Oh, I didn't say it was strictly theatrical, just that this was his point of reference. As someone whose comics come from this place as well(my first series was adapted from a play of mine and I'm currently doing a version of Wedekind's LULU--and by the way, I was thrilled to see her show up in the new LOEG for this reason), I find his work technically useful to look at, even if, as a reader, it sometimes leaves me a little cold. Again, I think I may just not yet be old enough--I'm 40--to "get" his later work; I don't think it was being written with someone my age in mind.

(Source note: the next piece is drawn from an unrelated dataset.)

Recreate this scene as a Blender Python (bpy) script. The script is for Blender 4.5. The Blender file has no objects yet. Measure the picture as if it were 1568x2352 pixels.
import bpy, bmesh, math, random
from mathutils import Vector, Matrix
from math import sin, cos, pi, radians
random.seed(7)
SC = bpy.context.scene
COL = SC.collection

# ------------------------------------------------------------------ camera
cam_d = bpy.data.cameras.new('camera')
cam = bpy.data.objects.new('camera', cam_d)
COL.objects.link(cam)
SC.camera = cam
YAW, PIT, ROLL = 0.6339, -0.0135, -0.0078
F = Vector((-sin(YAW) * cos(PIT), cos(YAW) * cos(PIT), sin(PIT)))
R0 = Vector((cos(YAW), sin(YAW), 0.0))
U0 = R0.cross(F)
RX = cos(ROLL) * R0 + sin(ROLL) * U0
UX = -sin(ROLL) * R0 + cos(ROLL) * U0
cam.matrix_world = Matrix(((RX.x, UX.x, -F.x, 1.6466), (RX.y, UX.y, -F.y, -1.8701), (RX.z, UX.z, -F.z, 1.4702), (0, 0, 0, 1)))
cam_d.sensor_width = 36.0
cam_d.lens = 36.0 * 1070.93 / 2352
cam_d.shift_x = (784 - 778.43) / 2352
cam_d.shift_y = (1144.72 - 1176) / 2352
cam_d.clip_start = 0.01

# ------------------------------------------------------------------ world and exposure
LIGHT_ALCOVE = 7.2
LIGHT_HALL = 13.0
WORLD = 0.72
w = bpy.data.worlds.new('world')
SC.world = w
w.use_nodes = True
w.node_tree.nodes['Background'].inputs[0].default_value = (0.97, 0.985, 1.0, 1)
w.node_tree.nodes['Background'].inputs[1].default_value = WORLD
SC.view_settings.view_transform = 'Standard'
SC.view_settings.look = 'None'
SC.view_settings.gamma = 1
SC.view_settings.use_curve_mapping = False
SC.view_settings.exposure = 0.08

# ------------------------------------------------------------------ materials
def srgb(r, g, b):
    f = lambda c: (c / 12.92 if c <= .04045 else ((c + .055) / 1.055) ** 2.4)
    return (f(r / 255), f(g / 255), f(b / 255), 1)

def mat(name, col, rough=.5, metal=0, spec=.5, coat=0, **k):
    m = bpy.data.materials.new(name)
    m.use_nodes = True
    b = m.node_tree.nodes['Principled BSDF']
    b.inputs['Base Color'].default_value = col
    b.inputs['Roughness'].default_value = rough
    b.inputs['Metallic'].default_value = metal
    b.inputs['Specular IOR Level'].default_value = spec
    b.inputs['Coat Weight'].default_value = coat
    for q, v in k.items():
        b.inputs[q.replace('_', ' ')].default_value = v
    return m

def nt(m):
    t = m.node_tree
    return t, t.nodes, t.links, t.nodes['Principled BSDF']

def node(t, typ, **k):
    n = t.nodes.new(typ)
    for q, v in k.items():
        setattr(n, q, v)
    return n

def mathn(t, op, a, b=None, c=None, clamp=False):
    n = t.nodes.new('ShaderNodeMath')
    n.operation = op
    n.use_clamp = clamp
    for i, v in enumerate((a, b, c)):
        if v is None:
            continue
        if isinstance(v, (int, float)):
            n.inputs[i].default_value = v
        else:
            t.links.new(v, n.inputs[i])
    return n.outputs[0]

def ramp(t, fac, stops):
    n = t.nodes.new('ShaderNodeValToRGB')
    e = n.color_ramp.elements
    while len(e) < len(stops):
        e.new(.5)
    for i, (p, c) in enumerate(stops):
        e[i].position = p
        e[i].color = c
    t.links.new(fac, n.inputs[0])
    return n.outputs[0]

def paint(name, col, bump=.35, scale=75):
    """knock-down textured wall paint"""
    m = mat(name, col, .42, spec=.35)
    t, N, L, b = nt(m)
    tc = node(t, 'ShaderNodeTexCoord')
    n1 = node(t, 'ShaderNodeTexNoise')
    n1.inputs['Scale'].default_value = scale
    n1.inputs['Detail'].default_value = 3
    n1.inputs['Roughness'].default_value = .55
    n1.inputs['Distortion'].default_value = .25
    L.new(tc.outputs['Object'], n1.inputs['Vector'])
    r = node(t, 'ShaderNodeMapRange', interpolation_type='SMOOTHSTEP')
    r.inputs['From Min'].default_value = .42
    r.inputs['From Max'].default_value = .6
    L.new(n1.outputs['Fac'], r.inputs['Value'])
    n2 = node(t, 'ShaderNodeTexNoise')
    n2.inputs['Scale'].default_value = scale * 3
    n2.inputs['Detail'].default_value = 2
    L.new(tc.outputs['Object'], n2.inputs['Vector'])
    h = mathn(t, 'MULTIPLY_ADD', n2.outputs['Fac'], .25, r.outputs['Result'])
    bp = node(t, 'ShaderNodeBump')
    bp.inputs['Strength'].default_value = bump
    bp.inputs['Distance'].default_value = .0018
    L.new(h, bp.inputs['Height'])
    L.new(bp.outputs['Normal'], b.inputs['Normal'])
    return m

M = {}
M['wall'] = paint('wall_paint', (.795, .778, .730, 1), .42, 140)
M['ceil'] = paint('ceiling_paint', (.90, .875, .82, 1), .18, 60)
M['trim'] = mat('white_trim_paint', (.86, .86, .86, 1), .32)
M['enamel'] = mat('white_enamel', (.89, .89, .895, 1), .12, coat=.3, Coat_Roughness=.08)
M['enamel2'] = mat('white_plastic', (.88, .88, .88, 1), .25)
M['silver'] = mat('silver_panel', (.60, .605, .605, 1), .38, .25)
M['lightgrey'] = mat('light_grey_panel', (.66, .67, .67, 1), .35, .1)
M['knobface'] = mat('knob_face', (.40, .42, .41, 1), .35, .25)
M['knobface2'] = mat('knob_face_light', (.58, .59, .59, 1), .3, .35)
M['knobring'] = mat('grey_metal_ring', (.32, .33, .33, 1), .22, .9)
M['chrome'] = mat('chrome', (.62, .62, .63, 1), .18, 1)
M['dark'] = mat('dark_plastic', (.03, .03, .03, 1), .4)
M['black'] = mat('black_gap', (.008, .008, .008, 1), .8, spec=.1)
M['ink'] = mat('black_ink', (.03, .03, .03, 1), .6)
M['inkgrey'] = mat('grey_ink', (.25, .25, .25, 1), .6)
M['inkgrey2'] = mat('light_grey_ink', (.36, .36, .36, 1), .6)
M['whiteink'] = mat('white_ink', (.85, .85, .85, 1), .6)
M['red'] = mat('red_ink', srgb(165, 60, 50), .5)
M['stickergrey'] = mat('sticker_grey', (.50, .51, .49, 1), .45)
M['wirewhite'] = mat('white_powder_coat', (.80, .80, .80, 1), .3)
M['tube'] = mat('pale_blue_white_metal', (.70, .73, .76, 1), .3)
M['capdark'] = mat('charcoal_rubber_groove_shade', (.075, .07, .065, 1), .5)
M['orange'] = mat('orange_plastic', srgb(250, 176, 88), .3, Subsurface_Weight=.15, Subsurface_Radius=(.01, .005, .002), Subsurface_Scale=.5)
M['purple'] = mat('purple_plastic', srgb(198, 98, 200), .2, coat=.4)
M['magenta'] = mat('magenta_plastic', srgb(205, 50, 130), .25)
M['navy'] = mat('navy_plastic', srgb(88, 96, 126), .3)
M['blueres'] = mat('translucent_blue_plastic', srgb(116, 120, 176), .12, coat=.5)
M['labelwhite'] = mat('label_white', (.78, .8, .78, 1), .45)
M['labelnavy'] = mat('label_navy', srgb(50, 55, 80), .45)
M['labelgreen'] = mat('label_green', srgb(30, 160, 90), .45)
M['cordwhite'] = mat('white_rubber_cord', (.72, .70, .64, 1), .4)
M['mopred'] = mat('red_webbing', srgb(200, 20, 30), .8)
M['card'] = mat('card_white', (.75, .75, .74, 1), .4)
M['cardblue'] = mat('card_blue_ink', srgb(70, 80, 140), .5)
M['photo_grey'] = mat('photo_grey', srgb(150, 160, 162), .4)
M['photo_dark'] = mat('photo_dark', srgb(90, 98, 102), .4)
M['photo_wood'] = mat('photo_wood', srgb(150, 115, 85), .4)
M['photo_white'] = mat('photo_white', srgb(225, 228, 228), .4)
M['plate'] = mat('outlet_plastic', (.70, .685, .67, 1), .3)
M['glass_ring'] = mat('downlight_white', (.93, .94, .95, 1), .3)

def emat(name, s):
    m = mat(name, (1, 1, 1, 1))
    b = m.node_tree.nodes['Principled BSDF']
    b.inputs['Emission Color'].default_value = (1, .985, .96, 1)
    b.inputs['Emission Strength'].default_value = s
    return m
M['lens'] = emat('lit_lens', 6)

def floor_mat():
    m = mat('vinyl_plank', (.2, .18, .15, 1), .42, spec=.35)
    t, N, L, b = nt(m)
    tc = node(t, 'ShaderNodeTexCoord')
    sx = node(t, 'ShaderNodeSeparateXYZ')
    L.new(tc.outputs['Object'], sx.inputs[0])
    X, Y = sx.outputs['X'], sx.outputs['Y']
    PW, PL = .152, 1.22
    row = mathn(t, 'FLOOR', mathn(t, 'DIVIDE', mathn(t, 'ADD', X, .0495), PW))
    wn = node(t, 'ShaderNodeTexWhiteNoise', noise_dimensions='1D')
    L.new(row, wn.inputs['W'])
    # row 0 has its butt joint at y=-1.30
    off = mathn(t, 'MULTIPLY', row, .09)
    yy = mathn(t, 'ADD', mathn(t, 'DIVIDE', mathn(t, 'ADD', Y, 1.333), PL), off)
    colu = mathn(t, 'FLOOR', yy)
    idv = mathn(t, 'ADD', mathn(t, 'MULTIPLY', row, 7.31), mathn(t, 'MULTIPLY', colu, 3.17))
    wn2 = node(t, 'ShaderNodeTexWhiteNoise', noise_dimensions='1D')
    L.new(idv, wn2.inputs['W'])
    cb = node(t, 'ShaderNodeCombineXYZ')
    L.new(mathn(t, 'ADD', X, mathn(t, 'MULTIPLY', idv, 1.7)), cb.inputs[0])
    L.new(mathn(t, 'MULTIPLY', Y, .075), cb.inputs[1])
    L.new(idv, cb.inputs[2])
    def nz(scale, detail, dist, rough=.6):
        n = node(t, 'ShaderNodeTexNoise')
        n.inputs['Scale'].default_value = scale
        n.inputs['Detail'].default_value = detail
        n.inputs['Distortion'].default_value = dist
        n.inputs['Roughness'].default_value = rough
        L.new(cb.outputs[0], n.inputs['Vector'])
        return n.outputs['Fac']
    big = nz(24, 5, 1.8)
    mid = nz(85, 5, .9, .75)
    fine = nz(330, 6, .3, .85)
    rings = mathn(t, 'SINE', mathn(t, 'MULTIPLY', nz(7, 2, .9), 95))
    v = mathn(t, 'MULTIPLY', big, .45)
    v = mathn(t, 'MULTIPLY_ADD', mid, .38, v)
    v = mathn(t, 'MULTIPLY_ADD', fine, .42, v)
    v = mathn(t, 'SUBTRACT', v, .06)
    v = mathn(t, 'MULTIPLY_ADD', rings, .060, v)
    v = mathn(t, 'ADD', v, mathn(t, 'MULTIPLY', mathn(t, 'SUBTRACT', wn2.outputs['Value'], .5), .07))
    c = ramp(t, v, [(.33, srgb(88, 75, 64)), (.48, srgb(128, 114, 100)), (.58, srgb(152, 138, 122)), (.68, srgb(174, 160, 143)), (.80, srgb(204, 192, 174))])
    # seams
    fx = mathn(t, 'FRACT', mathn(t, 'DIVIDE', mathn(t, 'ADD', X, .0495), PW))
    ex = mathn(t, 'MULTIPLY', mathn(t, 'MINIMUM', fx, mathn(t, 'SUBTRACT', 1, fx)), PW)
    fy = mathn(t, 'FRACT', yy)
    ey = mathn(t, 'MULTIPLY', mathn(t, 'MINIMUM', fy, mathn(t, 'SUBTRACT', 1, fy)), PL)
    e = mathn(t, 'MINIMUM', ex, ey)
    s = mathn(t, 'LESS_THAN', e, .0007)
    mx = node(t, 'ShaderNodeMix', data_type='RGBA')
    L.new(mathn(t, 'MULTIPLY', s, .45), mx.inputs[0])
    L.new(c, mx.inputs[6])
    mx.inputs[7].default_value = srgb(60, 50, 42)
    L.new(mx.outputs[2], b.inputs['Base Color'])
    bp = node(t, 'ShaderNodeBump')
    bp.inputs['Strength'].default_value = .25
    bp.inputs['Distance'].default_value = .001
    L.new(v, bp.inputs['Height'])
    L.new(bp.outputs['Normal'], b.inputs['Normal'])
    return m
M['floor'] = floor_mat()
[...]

But what I mean is that, rather than a "cinematic" approach which is composition-predominant, treating the figure as a subject in the frame, Eisner's approach is more "actorly," following the fluid ups and downs and dynamics of gesture. That he often foregoes any panel boundaries but very liquid washes that only darken, but don't bound, the edge of the storytelling unit, is one part of how this manifests with him. Think of how many pages you can think of in his later work that follow only the motion and speech of the figure, in a series of "peak moments."
That's only a very rough way of trying to describe what I mean, and while I myself try to let my characters "act," I'm more likely to edit those moments down than Eisner, because I try to have each page have its own beginning, middle, and end and rarely let a unit of action stretch more than one at a time. But I'm about plot. Eisner would give his stuff more space, because his stuff was, much more than the work of most cartoonists, focused on character, but not in a way of delineating the character's details, but more an ambient flow.
Again, clumsily put. Someone please tell me what I'm trying to effing say here. Argh!